4. En premier lieu, selon l'article L. 152-1 du code de l'urbanisme : " L'exécution par toute personne publique ou privée de tous travaux, constructions, aménagements, plantations, affouillements ou exhaussements des sols, et ouverture d'installations classées appartenant aux catégories déterminées dans le plan, sont conformes au règlement et à ses documents graphiques. / Ces travaux ou opérations sont, en outre, compatibles, lorsqu'elles existent, avec les orientations d'aménagement et de programmation. ". Il résulte de ces dispositions qu'une autorisation d'urbanisme ne peut être légalement délivrée par l'administration si les travaux ou les aménagements qu'elle prévoit sont incompatibles avec les orientations d'aménagement et de programmation d'un plan local d'urbanisme et, notamment, en contrarient les objectifs.
5. En outre, les lotissements, qui constituent des opérations d'aménagement ayant pour but l'implantation de constructions, doivent respecter les dispositions tendant à la maîtrise de l'occupation des sols édictées par le code de l'urbanisme ou les documents locaux d'urbanisme, même s'ils n'ont pour objet ou pour effet, à un stade où il n'existe pas encore de projet concret de construction, que de permettre le détachement d'un ou plusieurs lots d'une unité foncière.
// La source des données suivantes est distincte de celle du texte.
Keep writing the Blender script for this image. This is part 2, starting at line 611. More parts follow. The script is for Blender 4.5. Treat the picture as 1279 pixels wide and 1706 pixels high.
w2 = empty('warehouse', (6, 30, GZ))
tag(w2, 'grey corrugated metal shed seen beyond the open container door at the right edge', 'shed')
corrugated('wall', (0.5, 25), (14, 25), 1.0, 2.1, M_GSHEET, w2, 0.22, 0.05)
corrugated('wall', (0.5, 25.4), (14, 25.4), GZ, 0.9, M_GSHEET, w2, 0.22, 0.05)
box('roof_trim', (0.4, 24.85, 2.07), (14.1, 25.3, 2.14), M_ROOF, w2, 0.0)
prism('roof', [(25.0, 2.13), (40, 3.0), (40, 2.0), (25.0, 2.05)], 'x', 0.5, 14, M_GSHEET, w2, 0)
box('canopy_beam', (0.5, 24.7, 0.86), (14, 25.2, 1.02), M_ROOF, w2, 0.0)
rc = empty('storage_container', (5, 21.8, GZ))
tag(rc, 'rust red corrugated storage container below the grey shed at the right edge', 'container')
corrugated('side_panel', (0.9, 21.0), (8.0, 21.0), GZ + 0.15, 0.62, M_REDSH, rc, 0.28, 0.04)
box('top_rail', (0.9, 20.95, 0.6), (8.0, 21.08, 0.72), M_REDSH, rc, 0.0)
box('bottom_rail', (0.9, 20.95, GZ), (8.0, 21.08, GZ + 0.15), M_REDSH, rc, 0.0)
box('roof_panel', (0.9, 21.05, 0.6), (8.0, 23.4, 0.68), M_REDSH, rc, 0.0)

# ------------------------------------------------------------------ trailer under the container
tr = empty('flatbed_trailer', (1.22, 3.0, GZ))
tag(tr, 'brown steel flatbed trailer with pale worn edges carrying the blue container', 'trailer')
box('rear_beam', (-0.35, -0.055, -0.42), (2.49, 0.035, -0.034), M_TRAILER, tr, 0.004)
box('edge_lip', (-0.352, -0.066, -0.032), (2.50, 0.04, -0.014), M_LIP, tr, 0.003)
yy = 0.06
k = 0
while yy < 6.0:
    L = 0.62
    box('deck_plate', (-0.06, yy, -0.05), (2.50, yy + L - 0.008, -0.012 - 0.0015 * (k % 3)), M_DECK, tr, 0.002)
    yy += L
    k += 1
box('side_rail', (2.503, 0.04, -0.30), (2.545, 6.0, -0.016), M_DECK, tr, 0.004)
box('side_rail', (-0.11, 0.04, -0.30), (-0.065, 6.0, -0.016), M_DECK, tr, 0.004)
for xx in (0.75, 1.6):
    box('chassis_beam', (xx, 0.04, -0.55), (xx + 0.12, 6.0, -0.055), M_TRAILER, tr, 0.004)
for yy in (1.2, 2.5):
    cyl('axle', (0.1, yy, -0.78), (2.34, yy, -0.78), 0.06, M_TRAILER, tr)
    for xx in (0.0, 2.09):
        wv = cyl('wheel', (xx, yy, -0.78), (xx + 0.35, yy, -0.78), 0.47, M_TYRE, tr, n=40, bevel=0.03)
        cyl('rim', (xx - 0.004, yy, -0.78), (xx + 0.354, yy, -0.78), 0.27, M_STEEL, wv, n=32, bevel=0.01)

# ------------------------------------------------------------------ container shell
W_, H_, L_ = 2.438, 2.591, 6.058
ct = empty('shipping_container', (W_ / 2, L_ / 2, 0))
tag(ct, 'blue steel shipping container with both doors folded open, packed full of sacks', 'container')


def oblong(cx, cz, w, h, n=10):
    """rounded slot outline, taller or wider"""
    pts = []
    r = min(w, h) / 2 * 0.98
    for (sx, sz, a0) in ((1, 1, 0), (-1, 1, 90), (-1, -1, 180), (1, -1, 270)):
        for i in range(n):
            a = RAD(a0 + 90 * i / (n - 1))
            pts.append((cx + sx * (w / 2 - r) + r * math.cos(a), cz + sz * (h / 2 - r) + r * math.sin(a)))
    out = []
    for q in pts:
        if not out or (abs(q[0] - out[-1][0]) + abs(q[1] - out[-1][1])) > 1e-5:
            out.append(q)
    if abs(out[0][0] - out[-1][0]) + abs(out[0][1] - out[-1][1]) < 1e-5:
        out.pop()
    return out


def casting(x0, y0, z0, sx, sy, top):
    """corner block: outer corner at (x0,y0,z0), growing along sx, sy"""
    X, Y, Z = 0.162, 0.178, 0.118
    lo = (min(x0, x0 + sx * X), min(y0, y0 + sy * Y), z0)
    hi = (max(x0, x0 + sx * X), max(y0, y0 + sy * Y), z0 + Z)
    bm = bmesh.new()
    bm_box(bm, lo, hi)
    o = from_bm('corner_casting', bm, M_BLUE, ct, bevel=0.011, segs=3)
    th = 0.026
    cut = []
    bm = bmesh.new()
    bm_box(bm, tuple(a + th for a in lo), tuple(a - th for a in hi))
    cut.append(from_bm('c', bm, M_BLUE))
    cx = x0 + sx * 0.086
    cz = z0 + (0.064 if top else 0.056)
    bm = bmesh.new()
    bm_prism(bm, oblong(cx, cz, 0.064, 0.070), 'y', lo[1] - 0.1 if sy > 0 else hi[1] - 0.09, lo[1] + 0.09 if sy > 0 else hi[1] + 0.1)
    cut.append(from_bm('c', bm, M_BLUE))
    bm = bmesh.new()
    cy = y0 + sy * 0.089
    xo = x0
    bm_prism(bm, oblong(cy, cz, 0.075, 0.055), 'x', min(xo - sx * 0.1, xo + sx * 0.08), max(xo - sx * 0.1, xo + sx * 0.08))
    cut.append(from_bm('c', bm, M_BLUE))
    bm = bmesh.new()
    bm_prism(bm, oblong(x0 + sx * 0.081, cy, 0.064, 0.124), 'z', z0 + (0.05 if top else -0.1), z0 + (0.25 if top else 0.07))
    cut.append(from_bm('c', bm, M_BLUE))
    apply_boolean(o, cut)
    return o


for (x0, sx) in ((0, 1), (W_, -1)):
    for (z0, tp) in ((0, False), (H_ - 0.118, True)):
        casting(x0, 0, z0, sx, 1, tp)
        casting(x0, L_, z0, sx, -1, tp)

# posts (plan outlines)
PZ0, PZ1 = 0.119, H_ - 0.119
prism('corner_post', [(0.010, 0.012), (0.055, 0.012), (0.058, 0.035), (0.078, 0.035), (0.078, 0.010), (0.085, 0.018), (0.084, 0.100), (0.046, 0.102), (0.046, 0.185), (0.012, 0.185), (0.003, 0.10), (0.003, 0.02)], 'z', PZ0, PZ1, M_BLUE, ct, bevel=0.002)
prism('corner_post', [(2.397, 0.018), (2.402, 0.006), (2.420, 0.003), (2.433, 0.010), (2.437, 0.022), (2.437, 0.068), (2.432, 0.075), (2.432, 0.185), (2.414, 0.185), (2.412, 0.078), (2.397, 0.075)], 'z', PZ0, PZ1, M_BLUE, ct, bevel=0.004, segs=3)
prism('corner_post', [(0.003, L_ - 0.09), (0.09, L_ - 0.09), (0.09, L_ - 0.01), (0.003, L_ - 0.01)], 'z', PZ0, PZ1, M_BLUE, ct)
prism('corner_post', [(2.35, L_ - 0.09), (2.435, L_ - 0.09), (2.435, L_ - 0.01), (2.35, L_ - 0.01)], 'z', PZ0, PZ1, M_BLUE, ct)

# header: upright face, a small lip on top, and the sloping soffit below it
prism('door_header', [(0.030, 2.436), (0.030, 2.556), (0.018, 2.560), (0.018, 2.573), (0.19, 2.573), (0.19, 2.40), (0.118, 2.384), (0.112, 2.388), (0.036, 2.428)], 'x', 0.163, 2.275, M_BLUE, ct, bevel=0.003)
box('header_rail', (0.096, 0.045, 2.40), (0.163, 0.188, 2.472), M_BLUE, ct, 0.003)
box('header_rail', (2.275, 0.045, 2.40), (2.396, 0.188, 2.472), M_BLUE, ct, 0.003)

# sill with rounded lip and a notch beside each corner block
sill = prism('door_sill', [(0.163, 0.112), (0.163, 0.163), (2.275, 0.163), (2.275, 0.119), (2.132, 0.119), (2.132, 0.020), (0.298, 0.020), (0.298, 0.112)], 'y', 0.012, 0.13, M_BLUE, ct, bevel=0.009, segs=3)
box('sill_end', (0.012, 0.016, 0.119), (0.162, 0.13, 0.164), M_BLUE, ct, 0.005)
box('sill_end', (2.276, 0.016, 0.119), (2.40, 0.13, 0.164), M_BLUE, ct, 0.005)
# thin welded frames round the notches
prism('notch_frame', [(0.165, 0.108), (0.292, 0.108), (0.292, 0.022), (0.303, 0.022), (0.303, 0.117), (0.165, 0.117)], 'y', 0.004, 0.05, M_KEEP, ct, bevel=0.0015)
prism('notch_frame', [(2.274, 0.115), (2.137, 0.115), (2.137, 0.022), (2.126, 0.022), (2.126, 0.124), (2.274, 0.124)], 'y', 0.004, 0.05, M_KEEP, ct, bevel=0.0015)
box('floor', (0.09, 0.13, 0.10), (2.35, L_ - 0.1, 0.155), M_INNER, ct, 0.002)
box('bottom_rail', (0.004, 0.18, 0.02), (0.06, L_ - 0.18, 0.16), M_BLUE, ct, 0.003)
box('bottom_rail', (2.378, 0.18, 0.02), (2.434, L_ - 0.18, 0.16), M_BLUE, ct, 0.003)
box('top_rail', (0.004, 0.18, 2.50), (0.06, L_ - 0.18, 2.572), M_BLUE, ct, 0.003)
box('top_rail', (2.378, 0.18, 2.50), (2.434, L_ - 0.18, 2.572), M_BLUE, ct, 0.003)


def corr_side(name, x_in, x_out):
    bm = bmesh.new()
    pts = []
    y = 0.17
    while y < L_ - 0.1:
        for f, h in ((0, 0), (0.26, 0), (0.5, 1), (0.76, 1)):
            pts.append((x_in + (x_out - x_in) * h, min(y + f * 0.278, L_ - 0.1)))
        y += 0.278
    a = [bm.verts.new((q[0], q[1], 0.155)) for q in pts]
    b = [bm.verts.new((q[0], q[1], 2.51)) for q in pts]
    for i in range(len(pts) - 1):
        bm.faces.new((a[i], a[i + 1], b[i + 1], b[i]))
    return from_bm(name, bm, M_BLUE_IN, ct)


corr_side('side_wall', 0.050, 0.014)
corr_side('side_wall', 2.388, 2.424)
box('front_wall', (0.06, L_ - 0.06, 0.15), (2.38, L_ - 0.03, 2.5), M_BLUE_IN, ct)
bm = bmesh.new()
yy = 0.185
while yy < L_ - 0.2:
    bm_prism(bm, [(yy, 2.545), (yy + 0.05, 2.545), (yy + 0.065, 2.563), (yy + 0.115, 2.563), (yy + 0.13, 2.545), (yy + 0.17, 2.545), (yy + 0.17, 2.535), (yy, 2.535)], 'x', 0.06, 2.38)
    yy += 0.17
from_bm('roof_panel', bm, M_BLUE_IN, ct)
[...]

Il appartient, en conséquence, à l'autorité administrative de refuser le permis d'aménager ou de s'opposer à la déclaration préalable notamment lorsque, compte tenu de ses caractéristiques telles qu'elles ressortent des pièces du dossier qui lui est soumis, un projet de lotissement permet l'implantation de constructions dont la compatibilité avec les règles d'urbanisme ne pourra être ultérieurement assurée, lors de la délivrance des autorisations d'urbanisme nécessaires.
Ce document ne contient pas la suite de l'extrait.